PAS can never come to power on its own, says Dr M

The ex-prime minister says for the Islamic party to form a government, it needs to work with non-Malays and Malays who are not party members or traditional supporters.

(FMT) – The Islamic party PAS will never be able to form the federal government on its own, given its limited popularity, says former prime minister Dr Mahathir Mohamad.

He said PAS was capable only of winning votes in Kelantan, Terengganu, Kedah and Perlis. “That’s not enough,” said Mahathir, who is an unofficial adviser to the four PAS-led state governments.

Speaking in a special interview with FMT, Mahathir said PAS had won more than 40 parliamentary seats at the 2022 general election but “that is not enough to become the government”.

“They must work with others. If PAS wants to be the government, it has to find about 80 more seats to make up 112 (for a simple majority in the Dewan Rakyat). These 80 seats will come from the west coast (of the peninsula) and west coast people are not PAS supporters,” he said.

“So PAS, by itself, cannot rule the country. It has to work with non-Malays and Malays who are not PAS members (or supporters).”

Mahathir said PAS would struggle to secure a majority of the seats in the lower house despite Umno’s loss of support among Malay voters, and Bersatu’s numerous problems, including corruption cases and defections.

In the current Parliament, PAS (43 seats) and Bersatu (25 seats) form the opposition, while the government is formed by a coalition of Pakatan Harapan, Barisan Nasional and East Malaysia parties who control 153 seats.

On Umno, which he led for 22 years until 2003, Mahathir said the party had been “corrupted” by Najib Razak and that those who are still in the party are there “because of the money”.

“They find that if you become an elected representative, you can get an income but not only that, you get business opportunities.
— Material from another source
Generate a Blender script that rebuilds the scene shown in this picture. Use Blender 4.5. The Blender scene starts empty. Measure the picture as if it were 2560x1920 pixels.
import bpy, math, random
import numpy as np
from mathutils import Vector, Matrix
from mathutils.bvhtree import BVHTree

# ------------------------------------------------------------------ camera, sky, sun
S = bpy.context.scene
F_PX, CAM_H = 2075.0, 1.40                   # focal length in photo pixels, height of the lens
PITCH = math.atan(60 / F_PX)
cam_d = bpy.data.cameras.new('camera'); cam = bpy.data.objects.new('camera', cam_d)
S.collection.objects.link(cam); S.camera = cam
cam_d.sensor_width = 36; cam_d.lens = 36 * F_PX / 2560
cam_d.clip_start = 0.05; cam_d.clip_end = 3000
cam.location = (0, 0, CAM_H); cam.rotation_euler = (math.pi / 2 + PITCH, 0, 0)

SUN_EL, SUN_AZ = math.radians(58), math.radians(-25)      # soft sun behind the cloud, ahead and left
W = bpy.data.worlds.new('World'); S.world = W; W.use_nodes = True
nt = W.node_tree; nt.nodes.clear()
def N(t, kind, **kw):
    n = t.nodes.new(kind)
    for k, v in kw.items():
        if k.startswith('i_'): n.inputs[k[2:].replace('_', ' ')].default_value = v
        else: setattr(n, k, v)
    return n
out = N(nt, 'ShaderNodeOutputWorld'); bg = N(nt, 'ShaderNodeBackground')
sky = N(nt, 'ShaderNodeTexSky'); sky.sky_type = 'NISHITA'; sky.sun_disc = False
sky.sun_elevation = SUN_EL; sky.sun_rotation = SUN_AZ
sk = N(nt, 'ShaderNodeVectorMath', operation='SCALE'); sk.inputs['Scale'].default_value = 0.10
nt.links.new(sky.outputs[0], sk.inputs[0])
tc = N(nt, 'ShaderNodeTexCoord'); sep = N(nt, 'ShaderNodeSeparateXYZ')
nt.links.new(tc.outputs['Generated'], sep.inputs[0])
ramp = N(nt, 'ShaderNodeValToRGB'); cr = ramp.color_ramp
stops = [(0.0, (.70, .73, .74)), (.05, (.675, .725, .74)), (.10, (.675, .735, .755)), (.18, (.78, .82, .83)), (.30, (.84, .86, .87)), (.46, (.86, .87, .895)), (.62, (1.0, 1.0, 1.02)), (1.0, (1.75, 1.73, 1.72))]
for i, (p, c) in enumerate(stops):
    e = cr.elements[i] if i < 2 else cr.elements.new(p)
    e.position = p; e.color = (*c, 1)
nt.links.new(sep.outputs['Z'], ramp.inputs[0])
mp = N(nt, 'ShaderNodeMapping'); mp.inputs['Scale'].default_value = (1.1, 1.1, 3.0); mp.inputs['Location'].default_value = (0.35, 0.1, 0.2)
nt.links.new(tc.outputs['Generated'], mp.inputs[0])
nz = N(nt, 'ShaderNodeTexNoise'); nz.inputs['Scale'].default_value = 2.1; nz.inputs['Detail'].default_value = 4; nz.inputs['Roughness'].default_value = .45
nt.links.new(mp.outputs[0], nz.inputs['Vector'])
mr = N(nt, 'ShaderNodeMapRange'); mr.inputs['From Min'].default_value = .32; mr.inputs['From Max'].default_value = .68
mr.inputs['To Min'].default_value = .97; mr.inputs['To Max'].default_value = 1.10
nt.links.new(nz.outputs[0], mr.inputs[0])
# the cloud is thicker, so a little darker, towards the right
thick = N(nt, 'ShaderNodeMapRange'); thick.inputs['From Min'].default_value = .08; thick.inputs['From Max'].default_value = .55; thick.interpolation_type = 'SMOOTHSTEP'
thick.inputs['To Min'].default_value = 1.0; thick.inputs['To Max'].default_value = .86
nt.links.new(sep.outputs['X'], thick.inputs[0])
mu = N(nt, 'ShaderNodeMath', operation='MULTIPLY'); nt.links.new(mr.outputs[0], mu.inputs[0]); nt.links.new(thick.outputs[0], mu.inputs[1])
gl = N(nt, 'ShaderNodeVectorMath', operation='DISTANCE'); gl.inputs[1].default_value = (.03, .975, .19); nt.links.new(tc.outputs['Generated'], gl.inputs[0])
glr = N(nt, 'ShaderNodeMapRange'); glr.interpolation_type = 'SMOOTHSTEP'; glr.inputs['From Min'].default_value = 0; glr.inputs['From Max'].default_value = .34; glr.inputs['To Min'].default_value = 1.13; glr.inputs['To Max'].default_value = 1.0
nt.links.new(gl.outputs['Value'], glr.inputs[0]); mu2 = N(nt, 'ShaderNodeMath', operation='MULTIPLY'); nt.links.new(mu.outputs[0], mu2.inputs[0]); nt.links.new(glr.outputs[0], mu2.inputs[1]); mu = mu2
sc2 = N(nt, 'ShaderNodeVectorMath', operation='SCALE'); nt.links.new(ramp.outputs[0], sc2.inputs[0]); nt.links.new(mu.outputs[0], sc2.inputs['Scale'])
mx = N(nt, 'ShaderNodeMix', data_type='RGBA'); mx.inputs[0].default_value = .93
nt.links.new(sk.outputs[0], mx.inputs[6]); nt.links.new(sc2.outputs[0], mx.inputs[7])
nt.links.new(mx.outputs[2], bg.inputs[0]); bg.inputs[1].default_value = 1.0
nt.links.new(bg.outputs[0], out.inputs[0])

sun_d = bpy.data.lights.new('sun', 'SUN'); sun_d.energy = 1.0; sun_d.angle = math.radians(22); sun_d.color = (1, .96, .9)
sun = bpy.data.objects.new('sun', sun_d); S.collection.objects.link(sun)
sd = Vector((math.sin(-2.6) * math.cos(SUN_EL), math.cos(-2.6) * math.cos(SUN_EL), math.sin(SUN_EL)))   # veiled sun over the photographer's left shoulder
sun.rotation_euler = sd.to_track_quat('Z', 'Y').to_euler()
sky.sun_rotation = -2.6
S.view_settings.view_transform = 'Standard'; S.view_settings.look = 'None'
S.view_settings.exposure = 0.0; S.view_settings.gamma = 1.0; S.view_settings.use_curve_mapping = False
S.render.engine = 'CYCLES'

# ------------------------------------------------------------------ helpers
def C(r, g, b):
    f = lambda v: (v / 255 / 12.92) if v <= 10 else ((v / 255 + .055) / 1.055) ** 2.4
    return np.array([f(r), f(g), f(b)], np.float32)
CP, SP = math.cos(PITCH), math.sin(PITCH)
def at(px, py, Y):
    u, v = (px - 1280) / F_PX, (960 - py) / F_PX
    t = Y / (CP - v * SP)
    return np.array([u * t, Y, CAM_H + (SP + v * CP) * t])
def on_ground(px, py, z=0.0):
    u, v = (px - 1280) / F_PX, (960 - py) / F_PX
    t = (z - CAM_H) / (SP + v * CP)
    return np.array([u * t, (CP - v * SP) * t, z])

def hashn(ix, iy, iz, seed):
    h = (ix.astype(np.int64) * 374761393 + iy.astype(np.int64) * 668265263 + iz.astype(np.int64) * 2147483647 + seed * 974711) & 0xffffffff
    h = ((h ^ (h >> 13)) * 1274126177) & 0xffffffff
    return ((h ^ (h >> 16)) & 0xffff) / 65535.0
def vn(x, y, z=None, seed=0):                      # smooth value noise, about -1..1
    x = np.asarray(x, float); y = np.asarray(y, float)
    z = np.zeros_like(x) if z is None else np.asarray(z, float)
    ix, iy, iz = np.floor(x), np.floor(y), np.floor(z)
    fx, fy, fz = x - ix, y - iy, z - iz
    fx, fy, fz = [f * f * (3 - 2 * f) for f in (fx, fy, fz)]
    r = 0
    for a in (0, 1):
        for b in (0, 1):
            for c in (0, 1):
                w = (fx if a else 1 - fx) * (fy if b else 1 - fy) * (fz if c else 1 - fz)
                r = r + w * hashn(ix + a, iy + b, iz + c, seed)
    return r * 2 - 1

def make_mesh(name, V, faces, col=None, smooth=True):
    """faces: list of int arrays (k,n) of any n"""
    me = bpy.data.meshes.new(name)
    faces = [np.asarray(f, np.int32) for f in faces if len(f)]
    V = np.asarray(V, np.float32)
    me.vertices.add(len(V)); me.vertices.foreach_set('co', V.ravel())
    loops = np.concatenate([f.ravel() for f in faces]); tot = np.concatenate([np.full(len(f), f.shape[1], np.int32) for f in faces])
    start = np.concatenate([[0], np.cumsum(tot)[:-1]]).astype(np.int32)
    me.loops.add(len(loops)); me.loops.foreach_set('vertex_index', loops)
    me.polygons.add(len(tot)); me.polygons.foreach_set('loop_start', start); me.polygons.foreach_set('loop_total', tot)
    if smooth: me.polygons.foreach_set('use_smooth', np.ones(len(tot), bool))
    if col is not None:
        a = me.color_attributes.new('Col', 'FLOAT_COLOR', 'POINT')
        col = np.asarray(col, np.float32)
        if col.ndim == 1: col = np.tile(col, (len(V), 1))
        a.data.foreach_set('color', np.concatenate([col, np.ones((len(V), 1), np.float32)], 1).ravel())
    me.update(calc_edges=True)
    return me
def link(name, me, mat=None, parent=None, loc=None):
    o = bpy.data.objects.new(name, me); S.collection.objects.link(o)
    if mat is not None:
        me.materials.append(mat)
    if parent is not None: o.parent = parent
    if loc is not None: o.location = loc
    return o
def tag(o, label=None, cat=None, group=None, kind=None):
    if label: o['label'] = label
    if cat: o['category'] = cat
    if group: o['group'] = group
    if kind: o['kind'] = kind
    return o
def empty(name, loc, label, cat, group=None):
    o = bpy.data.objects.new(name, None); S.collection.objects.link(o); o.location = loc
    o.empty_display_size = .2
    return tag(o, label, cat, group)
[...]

We find them making money for themselves, not running the government,” he said.

Najib, who became the Umno president in 2009, is serving a 12-year jail sentence on corruption charges linked to the 1MDB financial scandal. The sentence has since been halved to six years.

Malaysia just needs growth, not a new ‘vision’

Mahathir, who in 1991 launched a 30-year national plan known as Vision 2020, said the country is not in need of a new “vision”.

“Just try and grow the country,” he said, noting that Malaysia had failed to reach the status of a developed country, despite its massive potential. He pinned the blame on corruption and politicians who focused on politicking rather than development.

The country’s failure to fulfil its potential was the fault of his successors as prime minister who, he said, had dismantled policies he introduced which had put the nation in a strong position.

“When I chose to resign as prime minister (in 2003), it was not because of pressure of any kind. I chose to resign because, at the time, Malaysia’s economic growth was very good.

“I thought my successor would continue the policies that have been implemented for the country’s benefit. I believe that if they had carried on with the policies that made Malaysia known as an Asian tiger, Malaysia would have become a developed country by 2020.

“But they didn’t do it,” he said.

Mahathir first took office as prime minister in 1981. After 22 years in office, he resigned in 2003 to be succeeded by his then deputy, Abdullah Ahmad Badawi. Six years later, Abdullah made way for Najib.

At the 2018 general election, Najib’s BN government was defeated by Pakatan Harapan, which nominated Mahathir, then Bersatu chairman, to be prime minister. He resigned, for the second time in his career, on Feb 24, 2020.